The adoption of agentic AI is poised to reshape corporate structures. Research from MIT Sloan and BCG reveals that 45% of companies with extensive agent adoption anticipate having fewer middle-management layers within three years. The organizational model is shifting toward small, outcome-focused teams that supervise fleets of agents rather than managing individuals performing siloed tasks. McKinsey has termed this the "agentic organization," observing that even non-technical staff can quickly learn to orchestrate complex agent workflows.

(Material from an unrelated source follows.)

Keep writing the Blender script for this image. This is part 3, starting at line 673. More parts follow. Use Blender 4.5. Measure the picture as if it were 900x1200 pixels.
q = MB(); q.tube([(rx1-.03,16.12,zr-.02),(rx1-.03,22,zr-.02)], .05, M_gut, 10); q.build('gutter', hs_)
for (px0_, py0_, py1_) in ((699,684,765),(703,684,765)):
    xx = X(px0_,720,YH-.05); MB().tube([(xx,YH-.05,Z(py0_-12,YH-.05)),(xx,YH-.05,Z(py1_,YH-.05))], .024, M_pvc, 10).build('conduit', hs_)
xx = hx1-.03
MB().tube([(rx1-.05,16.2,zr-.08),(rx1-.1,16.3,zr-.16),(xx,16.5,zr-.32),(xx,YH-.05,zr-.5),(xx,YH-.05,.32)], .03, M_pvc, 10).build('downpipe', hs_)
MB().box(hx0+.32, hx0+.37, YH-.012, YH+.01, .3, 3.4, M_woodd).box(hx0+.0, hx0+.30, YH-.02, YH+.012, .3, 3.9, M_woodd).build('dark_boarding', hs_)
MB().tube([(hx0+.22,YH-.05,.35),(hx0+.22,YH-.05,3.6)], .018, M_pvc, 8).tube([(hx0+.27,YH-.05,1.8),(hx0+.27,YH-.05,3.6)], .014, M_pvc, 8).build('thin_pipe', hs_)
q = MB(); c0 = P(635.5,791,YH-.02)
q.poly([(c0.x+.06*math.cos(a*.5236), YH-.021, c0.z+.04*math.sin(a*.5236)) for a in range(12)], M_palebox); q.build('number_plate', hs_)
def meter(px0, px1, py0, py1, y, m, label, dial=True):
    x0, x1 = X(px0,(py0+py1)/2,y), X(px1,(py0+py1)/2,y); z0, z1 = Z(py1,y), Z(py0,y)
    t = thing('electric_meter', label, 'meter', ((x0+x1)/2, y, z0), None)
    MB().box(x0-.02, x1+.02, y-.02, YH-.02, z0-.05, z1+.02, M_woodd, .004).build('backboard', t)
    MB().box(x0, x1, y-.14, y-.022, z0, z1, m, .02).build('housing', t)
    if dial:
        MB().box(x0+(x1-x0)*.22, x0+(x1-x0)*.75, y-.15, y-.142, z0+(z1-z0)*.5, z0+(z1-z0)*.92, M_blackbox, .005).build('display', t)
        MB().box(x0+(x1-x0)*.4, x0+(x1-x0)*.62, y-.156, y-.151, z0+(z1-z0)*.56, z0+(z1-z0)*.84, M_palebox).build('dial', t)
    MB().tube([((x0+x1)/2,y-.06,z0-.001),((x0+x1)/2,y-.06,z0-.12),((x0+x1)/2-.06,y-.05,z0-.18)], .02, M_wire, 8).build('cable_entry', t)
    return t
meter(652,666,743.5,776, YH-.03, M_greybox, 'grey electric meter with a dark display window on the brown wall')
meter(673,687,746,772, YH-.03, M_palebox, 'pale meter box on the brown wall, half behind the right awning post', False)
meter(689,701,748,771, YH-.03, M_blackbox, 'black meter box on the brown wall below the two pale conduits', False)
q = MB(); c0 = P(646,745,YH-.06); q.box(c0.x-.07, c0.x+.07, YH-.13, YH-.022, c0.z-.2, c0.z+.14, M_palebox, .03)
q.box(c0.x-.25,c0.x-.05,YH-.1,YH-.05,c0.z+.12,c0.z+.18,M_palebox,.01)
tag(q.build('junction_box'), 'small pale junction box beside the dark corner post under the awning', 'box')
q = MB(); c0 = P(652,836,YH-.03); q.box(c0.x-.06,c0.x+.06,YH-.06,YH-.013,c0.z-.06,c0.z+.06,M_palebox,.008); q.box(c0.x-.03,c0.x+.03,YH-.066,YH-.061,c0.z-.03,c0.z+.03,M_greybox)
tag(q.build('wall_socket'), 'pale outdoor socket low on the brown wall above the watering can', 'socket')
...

Key Risk Categories to Monitor

Enterprises must monitor a new taxonomy of risks unique to autonomous systems:

  • Autonomy Drift: Agents pursuing goals that diverge from their original, intended remit.
  • Multi-Agent Collusion: Harmful feedback loops between agents that can obscure errors or create unintended outcomes.
  • Security Compromise: Hijacked agent credentials being used to perform unauthorized actions within corporate systems.
  • Compliance Gaps: Undocumented model updates that could violate regulations like the EU AI Act.
  • Workforce Impact: The silent erosion of institutional knowledge as critical tasks are automated.

Mitigating these risks demands continuous discovery tools and policy-as-code enforcement. By treating governance as an embedded, real-time capability - not a quarterly review - organizations can safely harness the power of agentic AI while ensuring humans remain firmly in control.